Stated problem: Repeat exactly the lines of the entries below from the one with "Reconstruct this image" through the one with "S.camera = cam", both ends included, and nothing else.

— begin —

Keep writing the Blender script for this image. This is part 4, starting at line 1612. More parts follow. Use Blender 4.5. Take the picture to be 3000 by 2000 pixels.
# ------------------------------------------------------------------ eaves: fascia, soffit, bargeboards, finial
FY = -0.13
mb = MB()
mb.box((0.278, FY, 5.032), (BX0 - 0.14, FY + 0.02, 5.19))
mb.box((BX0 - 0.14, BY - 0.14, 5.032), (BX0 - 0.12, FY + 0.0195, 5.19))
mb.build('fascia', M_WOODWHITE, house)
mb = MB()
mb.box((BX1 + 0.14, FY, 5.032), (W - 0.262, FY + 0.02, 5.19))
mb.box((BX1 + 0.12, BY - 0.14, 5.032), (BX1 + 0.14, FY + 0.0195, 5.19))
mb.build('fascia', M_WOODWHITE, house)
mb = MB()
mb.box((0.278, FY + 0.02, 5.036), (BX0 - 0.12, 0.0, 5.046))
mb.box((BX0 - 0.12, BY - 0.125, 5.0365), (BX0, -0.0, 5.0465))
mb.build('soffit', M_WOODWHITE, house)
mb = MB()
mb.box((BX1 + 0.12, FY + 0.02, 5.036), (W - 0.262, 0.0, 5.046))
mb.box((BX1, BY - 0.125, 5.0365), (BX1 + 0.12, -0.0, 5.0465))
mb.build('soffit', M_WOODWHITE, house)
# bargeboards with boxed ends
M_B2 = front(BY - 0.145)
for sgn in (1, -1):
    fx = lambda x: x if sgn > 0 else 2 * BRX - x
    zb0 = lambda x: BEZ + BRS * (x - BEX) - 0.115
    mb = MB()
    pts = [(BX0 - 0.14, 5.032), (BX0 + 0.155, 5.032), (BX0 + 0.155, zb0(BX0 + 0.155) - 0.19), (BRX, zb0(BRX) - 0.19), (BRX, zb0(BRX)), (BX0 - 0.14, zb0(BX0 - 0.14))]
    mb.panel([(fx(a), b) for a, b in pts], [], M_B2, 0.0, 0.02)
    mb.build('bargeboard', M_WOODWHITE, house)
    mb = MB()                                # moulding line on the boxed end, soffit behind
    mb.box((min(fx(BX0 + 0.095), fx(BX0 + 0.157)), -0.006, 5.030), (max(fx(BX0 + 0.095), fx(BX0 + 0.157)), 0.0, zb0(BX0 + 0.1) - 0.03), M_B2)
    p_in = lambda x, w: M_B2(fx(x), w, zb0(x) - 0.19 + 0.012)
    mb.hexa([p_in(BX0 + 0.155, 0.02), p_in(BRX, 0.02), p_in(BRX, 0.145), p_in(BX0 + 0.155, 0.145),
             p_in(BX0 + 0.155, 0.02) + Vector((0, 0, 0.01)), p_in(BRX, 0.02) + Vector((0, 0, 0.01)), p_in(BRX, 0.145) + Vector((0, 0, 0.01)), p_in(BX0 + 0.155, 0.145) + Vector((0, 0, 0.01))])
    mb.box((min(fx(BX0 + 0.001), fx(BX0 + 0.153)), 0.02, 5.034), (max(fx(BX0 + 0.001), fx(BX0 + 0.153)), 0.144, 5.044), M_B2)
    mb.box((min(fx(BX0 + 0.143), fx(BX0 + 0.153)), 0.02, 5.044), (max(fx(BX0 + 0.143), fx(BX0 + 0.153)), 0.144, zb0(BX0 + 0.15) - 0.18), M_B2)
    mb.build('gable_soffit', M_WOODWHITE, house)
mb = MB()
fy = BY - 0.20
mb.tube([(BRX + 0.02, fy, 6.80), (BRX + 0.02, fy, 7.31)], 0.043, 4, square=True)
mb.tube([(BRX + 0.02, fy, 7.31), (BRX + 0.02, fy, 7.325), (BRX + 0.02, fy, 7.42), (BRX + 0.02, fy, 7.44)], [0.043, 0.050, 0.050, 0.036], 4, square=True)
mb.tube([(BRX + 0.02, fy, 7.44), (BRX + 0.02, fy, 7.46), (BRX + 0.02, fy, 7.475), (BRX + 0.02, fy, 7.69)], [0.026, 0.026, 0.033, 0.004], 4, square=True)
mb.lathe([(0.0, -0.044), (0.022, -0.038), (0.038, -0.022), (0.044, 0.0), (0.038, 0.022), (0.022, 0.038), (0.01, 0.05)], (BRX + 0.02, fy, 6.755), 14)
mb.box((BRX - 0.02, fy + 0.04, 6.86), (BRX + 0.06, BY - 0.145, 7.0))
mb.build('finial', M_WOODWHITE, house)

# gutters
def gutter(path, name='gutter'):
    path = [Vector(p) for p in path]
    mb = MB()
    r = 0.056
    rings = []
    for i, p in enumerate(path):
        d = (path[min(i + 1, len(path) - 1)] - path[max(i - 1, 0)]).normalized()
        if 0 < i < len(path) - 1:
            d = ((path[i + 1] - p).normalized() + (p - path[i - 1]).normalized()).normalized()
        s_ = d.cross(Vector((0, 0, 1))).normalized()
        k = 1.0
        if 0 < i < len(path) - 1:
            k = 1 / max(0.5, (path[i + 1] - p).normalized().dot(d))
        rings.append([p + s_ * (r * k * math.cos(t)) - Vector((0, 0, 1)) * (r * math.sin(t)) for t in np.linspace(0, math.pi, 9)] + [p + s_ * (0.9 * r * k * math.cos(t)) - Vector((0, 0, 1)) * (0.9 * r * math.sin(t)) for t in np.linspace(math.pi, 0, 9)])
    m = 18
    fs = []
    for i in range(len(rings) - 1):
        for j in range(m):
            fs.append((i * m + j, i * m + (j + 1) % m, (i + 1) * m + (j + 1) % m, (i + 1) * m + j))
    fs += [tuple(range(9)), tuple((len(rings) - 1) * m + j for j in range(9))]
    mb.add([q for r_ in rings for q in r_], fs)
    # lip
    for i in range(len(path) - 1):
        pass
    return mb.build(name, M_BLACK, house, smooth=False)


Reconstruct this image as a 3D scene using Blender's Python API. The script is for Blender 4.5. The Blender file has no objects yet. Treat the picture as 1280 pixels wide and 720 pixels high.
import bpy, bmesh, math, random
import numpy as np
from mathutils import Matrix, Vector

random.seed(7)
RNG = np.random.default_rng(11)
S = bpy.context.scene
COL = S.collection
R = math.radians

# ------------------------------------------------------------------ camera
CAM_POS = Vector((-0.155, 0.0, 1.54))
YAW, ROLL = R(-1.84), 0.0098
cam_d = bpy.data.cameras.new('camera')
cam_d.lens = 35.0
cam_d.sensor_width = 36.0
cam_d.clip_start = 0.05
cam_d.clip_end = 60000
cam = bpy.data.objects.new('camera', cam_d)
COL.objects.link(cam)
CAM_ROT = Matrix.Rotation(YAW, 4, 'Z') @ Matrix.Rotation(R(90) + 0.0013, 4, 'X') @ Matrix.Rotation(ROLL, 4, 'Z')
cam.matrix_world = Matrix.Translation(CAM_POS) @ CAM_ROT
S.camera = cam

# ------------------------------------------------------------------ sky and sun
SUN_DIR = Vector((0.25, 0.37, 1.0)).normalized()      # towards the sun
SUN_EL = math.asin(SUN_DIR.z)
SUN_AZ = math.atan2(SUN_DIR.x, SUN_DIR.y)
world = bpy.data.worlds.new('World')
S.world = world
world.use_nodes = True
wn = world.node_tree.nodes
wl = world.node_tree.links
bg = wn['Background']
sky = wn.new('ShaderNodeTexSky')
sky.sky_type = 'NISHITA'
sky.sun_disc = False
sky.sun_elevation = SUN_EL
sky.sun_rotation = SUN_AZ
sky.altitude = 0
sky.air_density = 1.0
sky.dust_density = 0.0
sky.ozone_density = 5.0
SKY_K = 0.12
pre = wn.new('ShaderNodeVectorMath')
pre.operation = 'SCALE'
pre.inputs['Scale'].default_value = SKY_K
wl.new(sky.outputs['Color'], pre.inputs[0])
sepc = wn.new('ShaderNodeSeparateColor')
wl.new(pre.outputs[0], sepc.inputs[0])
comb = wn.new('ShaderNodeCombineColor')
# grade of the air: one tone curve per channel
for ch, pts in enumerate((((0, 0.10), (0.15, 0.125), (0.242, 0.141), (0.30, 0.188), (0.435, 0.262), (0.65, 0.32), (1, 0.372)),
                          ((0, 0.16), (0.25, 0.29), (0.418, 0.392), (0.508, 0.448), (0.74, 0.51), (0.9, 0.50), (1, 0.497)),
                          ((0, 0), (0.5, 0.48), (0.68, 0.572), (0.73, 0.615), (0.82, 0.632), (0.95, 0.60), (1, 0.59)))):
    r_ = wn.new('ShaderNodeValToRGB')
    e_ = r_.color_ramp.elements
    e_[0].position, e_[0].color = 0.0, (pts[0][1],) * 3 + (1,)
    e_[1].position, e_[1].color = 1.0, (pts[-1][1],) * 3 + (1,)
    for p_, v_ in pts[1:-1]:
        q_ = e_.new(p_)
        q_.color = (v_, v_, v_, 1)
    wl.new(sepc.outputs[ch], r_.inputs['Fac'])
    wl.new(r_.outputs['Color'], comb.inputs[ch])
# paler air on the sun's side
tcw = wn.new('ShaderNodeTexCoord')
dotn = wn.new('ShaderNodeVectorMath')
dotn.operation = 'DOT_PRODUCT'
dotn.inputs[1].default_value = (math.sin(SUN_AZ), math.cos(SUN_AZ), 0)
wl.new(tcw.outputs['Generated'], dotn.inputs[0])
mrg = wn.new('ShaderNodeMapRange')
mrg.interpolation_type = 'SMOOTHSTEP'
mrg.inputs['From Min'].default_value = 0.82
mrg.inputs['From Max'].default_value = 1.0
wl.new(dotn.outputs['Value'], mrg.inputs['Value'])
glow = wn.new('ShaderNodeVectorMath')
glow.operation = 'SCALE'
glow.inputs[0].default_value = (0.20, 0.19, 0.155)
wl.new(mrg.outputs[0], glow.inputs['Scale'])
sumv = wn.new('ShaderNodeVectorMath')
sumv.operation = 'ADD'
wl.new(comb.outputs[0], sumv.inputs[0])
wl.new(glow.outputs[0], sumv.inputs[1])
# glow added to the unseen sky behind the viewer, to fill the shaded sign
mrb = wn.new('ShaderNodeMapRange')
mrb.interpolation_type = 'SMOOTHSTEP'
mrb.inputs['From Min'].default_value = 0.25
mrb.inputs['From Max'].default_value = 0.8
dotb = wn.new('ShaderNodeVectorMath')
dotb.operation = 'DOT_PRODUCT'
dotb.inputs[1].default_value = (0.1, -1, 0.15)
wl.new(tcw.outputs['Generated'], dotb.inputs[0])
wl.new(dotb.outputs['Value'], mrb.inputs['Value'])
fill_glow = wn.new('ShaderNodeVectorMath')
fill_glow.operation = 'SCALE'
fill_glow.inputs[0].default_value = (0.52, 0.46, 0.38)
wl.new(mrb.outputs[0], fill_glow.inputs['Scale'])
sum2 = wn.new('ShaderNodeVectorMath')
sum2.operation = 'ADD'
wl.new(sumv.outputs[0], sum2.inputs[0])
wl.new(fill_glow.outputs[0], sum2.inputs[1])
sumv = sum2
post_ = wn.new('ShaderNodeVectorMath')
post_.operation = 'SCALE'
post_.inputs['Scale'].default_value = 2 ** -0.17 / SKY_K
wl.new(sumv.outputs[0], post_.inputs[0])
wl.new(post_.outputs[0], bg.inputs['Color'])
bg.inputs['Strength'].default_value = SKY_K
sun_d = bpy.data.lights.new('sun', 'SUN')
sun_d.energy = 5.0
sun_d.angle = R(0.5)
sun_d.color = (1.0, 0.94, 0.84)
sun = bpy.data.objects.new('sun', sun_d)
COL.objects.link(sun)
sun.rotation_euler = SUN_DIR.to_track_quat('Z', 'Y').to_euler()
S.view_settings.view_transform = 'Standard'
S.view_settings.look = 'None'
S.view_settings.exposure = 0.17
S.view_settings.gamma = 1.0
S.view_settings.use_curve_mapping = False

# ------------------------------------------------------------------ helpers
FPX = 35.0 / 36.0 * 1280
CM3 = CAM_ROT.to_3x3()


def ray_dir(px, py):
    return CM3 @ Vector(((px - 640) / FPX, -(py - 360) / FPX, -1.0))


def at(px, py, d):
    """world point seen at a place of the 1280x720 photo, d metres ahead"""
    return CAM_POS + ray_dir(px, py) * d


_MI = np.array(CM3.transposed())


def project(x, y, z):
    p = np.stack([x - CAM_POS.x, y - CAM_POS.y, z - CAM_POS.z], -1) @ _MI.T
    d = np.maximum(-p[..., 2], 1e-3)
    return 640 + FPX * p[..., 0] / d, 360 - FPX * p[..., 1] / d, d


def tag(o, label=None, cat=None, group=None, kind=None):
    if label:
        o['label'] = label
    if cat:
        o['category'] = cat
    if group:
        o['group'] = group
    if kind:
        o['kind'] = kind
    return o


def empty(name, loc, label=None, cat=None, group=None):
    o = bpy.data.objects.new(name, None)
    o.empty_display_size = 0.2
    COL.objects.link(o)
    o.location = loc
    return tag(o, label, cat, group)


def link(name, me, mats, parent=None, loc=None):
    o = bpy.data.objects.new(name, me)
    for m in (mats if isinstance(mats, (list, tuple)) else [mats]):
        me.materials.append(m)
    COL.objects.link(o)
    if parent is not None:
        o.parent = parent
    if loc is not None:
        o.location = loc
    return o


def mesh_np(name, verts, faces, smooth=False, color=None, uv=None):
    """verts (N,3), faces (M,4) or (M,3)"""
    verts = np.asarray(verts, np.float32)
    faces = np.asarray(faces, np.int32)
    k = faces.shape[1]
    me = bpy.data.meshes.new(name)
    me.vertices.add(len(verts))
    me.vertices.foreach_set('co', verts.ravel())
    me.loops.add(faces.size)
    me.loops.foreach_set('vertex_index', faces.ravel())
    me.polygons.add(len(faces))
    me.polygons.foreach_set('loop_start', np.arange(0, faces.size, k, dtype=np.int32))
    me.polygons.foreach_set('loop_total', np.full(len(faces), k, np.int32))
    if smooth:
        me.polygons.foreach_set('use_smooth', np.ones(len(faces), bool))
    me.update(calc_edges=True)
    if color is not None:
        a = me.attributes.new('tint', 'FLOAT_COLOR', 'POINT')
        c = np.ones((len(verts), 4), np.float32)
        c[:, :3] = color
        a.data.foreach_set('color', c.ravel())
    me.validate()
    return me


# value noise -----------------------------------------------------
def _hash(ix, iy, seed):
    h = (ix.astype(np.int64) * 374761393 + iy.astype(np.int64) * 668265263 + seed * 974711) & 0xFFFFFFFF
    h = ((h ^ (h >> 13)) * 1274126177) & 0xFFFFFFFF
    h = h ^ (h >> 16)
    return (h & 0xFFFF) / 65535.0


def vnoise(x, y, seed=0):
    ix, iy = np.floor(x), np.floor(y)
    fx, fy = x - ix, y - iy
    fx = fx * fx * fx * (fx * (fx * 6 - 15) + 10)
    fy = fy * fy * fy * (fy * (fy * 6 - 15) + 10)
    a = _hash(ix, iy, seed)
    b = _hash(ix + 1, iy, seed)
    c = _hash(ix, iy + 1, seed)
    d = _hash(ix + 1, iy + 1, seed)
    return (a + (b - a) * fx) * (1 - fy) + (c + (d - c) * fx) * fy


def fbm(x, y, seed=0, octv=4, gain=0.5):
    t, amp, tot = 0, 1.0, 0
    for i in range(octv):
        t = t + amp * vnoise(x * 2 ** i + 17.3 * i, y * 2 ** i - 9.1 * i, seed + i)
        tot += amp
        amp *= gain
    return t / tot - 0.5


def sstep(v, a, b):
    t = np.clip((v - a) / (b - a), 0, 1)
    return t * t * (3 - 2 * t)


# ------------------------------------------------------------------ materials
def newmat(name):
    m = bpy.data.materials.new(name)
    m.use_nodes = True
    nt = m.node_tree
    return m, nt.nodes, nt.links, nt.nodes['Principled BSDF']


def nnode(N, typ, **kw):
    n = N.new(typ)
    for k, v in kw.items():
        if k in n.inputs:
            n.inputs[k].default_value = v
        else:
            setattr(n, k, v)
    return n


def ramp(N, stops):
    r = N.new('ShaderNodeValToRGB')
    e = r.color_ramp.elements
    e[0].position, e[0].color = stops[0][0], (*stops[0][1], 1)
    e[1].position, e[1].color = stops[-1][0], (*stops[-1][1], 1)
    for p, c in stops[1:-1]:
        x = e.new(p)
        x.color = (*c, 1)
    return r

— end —

Written reply:
Reconstruct this image as a 3D scene using Blender's Python API. The script is for Blender 4.5. The Blender file has no objects yet. Treat the picture as 1280 pixels wide and 720 pixels high.
import bpy, bmesh, math, random
import numpy as np
from mathutils import Matrix, Vector

random.seed(7)
RNG = np.random.default_rng(11)
S = bpy.context.scene
COL = S.collection
R = math.radians

# ------------------------------------------------------------------ camera
CAM_POS = Vector((-0.155, 0.0, 1.54))
YAW, ROLL = R(-1.84), 0.0098
cam_d = bpy.data.cameras.new('camera')
cam_d.lens = 35.0
cam_d.sensor_width = 36.0
cam_d.clip_start = 0.05
cam_d.clip_end = 60000
cam = bpy.data.objects.new('camera', cam_d)
COL.objects.link(cam)
CAM_ROT = Matrix.Rotation(YAW, 4, 'Z') @ Matrix.Rotation(R(90) + 0.0013, 4, 'X') @ Matrix.Rotation(ROLL, 4, 'Z')
cam.matrix_world = Matrix.Translation(CAM_POS) @ CAM_ROT
S.camera = cam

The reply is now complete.